— DIRECTIONS —
Among the entries below, please repeat exactly and only the lines from the line containing "Write part 2" to the line containing "struct(box('baseboard_corridor', XR2, CX1, CYB", both lines included.

** Start DATA FOR THIS EXERCISE **

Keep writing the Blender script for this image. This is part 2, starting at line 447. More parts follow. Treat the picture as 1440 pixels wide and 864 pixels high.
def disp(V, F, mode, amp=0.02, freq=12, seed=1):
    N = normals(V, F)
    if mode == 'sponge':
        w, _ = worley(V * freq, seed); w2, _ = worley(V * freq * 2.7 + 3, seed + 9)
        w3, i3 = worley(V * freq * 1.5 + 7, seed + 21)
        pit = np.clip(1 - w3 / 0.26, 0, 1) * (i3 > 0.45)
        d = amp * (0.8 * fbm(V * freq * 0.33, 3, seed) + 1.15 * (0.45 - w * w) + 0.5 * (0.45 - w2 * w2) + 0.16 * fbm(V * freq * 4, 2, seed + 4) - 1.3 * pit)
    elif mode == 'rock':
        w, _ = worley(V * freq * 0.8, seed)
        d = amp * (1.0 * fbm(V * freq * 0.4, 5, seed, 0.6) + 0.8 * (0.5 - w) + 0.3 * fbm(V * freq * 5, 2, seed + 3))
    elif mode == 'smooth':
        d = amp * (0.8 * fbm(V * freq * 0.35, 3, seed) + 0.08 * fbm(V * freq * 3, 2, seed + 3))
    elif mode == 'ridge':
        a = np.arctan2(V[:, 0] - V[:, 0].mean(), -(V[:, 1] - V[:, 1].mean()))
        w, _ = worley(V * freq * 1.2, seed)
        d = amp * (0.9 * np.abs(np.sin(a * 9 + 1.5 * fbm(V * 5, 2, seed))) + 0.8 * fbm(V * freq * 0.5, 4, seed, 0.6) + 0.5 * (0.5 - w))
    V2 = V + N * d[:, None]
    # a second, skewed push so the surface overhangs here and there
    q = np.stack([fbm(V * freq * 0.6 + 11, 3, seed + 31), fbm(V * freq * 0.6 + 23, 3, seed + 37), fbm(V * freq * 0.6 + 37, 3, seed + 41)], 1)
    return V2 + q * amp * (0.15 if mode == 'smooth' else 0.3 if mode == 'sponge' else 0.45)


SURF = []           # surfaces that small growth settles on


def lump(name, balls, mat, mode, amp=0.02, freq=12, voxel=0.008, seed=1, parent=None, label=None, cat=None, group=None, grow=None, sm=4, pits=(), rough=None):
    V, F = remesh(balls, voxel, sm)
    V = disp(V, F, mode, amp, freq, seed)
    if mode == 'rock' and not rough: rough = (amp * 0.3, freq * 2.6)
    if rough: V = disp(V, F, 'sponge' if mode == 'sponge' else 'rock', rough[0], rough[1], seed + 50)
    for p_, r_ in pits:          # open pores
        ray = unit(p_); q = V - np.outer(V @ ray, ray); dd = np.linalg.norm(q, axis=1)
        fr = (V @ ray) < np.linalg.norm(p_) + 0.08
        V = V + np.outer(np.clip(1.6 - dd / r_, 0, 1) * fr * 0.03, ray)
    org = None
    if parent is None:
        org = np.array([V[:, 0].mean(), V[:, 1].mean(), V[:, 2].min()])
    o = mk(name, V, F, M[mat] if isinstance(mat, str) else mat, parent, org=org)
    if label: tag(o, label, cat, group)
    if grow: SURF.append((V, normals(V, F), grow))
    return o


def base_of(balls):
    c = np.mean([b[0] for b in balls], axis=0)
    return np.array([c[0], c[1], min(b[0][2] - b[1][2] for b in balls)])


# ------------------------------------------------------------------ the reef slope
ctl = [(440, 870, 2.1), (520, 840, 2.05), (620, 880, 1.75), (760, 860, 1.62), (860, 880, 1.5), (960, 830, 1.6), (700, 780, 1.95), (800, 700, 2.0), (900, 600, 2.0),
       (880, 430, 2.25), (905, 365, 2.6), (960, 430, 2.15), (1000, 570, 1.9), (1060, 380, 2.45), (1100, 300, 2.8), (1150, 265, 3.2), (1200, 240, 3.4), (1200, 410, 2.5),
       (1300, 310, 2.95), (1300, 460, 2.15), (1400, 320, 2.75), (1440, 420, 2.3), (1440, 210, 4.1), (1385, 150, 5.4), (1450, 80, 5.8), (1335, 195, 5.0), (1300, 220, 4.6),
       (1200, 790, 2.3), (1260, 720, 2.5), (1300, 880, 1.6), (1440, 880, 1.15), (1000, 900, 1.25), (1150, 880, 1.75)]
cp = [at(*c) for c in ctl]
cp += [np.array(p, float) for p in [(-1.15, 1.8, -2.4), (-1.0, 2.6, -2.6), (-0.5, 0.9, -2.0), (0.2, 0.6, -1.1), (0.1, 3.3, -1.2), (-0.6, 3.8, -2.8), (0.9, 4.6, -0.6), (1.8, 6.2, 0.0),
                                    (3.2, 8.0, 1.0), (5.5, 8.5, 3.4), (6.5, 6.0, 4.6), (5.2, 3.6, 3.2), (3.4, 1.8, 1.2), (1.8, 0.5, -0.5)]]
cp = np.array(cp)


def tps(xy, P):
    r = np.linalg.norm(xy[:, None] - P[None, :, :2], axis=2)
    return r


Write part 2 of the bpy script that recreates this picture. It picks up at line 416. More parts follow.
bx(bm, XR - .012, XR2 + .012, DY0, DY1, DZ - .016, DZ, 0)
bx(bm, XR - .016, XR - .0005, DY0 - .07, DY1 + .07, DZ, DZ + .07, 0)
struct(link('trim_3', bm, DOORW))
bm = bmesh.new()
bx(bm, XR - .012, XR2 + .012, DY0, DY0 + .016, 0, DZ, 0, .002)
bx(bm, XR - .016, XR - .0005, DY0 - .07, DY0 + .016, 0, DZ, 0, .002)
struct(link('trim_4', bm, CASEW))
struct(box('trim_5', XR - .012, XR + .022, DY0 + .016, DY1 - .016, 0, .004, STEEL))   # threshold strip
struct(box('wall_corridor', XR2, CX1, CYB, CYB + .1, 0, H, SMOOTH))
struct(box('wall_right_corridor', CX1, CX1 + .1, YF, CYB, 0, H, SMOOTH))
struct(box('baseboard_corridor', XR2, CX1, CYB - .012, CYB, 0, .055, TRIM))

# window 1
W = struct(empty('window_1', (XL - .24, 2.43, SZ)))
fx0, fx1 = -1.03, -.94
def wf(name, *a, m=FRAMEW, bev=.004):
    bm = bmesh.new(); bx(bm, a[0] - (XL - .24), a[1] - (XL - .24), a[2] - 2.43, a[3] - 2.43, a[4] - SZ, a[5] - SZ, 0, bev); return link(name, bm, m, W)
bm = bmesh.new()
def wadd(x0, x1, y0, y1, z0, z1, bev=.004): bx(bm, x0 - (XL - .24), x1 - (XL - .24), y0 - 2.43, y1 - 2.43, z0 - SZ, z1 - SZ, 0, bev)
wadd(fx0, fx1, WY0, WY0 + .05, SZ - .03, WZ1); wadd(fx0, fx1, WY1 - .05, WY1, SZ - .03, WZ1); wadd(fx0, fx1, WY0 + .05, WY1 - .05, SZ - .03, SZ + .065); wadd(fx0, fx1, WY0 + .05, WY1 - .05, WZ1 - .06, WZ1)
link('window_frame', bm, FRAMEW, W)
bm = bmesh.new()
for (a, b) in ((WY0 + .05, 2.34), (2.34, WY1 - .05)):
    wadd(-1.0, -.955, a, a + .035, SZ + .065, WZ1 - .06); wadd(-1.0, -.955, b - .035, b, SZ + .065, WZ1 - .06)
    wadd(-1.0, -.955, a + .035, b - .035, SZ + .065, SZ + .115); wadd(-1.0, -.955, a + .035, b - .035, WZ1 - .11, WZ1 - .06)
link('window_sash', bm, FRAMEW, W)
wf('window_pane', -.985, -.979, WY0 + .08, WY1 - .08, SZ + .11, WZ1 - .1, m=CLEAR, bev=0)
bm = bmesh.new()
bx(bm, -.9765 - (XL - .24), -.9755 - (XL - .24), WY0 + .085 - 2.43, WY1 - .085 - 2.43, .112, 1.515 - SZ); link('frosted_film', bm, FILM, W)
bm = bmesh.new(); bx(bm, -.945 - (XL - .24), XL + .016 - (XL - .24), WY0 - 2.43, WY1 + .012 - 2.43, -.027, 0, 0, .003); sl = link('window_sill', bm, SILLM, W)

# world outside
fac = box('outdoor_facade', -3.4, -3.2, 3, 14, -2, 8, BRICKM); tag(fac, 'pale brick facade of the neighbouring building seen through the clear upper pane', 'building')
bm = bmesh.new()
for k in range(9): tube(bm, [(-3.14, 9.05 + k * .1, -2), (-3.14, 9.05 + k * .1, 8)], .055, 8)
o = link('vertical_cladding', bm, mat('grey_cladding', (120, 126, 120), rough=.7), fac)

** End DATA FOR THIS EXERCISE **

— SOLUTION —
Write part 2 of the bpy script that recreates this picture. It picks up at line 416. More parts follow.
bx(bm, XR - .012, XR2 + .012, DY0, DY1, DZ - .016, DZ, 0)
bx(bm, XR - .016, XR - .0005, DY0 - .07, DY1 + .07, DZ, DZ + .07, 0)
struct(link('trim_3', bm, DOORW))
bm = bmesh.new()
bx(bm, XR - .012, XR2 + .012, DY0, DY0 + .016, 0, DZ, 0, .002)
bx(bm, XR - .016, XR - .0005, DY0 - .07, DY0 + .016, 0, DZ, 0, .002)
struct(link('trim_4', bm, CASEW))
struct(box('trim_5', XR - .012, XR + .022, DY0 + .016, DY1 - .016, 0, .004, STEEL))   # threshold strip
struct(box('wall_corridor', XR2, CX1, CYB, CYB + .1, 0, H, SMOOTH))
struct(box('wall_right_corridor', CX1, CX1 + .1, YF, CYB, 0, H, SMOOTH))
struct(box('baseboard_corridor', XR2, CX1, CYB - .012, CYB, 0, .055, TRIM))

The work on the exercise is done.